- _To be done_:
Set down the full listing exactly, character for character.

- _Data excerpt_:
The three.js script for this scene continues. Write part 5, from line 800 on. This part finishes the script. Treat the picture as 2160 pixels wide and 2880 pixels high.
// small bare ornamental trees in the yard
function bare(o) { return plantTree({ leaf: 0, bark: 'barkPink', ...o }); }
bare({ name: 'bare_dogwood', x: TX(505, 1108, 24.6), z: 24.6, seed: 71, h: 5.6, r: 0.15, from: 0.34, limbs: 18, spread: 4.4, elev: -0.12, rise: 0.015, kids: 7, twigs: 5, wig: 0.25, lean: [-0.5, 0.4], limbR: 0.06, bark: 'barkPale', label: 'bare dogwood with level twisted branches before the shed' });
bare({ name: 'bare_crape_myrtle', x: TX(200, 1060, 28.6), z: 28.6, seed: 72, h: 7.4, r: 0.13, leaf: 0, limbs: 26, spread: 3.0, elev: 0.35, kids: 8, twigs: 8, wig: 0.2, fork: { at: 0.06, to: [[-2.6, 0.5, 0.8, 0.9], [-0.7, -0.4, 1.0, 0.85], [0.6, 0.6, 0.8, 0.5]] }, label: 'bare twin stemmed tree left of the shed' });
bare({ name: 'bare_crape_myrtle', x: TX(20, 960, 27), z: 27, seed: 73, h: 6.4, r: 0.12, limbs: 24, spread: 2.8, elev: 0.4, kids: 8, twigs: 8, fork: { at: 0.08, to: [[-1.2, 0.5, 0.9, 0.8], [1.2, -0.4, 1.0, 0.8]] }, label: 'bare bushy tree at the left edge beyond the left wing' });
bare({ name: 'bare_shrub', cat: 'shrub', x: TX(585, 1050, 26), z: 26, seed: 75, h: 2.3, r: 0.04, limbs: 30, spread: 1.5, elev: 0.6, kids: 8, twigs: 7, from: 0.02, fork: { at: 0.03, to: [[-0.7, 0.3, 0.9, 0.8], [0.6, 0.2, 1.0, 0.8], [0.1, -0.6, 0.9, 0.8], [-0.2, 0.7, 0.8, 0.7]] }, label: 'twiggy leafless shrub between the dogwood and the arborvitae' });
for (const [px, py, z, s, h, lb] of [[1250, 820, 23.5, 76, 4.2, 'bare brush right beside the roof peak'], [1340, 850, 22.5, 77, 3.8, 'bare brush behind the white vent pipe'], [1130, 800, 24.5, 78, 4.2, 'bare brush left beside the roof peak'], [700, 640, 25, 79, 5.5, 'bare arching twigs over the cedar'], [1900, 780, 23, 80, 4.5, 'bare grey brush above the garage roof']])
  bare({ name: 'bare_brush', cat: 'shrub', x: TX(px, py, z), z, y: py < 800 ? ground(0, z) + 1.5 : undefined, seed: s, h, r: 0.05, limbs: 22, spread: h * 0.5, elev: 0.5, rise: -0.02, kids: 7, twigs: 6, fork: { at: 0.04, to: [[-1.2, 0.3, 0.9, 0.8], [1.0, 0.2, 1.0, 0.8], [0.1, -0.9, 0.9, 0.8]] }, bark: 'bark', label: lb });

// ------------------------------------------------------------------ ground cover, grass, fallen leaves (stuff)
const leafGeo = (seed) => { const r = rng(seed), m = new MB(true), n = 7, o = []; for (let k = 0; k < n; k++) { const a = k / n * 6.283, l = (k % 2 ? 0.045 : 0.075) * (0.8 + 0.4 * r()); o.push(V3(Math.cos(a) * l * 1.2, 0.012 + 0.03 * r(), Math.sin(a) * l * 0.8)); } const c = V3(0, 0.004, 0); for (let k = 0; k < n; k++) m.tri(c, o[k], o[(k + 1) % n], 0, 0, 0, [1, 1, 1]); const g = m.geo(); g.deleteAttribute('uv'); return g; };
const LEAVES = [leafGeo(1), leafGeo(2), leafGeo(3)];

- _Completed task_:
The three.js script for this scene continues. Write part 5, from line 800 on. This part finishes the script. Treat the picture as 2160 pixels wide and 2880 pixels high.
// small bare ornamental trees in the yard
function bare(o) { return plantTree({ leaf: 0, bark: 'barkPink', ...o }); }
bare({ name: 'bare_dogwood', x: TX(505, 1108, 24.6), z: 24.6, seed: 71, h: 5.6, r: 0.15, from: 0.34, limbs: 18, spread: 4.4, elev: -0.12, rise: 0.015, kids: 7, twigs: 5, wig: 0.25, lean: [-0.5, 0.4], limbR: 0.06, bark: 'barkPale', label: 'bare dogwood with level twisted branches before the shed' });
bare({ name: 'bare_crape_myrtle', x: TX(200, 1060, 28.6), z: 28.6, seed: 72, h: 7.4, r: 0.13, leaf: 0, limbs: 26, spread: 3.0, elev: 0.35, kids: 8, twigs: 8, wig: 0.2, fork: { at: 0.06, to: [[-2.6, 0.5, 0.8, 0.9], [-0.7, -0.4, 1.0, 0.85], [0.6, 0.6, 0.8, 0.5]] }, label: 'bare twin stemmed tree left of the shed' });
bare({ name: 'bare_crape_myrtle', x: TX(20, 960, 27), z: 27, seed: 73, h: 6.4, r: 0.12, limbs: 24, spread: 2.8, elev: 0.4, kids: 8, twigs: 8, fork: { at: 0.08, to: [[-1.2, 0.5, 0.9, 0.8], [1.2, -0.4, 1.0, 0.8]] }, label: 'bare bushy tree at the left edge beyond the left wing' });
bare({ name: 'bare_shrub', cat: 'shrub', x: TX(585, 1050, 26), z: 26, seed: 75, h: 2.3, r: 0.04, limbs: 30, spread: 1.5, elev: 0.6, kids: 8, twigs: 7, from: 0.02, fork: { at: 0.03, to: [[-0.7, 0.3, 0.9, 0.8], [0.6, 0.2, 1.0, 0.8], [0.1, -0.6, 0.9, 0.8], [-0.2, 0.7, 0.8, 0.7]] }, label: 'twiggy leafless shrub between the dogwood and the arborvitae' });
for (const [px, py, z, s, h, lb] of [[1250, 820, 23.5, 76, 4.2, 'bare brush right beside the roof peak'], [1340, 850, 22.5, 77, 3.8, 'bare brush behind the white vent pipe'], [1130, 800, 24.5, 78, 4.2, 'bare brush left beside the roof peak'], [700, 640, 25, 79, 5.5, 'bare arching twigs over the cedar'], [1900, 780, 23, 80, 4.5, 'bare grey brush above the garage roof']])
  bare({ name: 'bare_brush', cat: 'shrub', x: TX(px, py, z), z, y: py < 800 ? ground(0, z) + 1.5 : undefined, seed: s, h, r: 0.05, limbs: 22, spread: h * 0.5, elev: 0.5, rise: -0.02, kids: 7, twigs: 6, fork: { at: 0.04, to: [[-1.2, 0.3, 0.9, 0.8], [1.0, 0.2, 1.0, 0.8], [0.1, -0.9, 0.9, 0.8]] }, bark: 'bark', label: lb });

// ------------------------------------------------------------------ ground cover, grass, fallen leaves (stuff)
const leafGeo = (seed) => { const r = rng(seed), m = new MB(true), n = 7, o = []; for (let k = 0; k < n; k++) { const a = k / n * 6.283, l = (k % 2 ? 0.045 : 0.075) * (0.8 + 0.4 * r()); o.push(V3(Math.cos(a) * l * 1.2, 0.012 + 0.03 * r(), Math.sin(a) * l * 0.8)); } const c = V3(0, 0.004, 0); for (let k = 0; k < n; k++) m.tri(c, o[k], o[(k + 1) % n], 0, 0, 0, [1, 1, 1]); const g = m.geo(); g.deleteAttribute('uv'); return g; };
const LEAVES = [leafGeo(1), leafGeo(2), leafGeo(3)];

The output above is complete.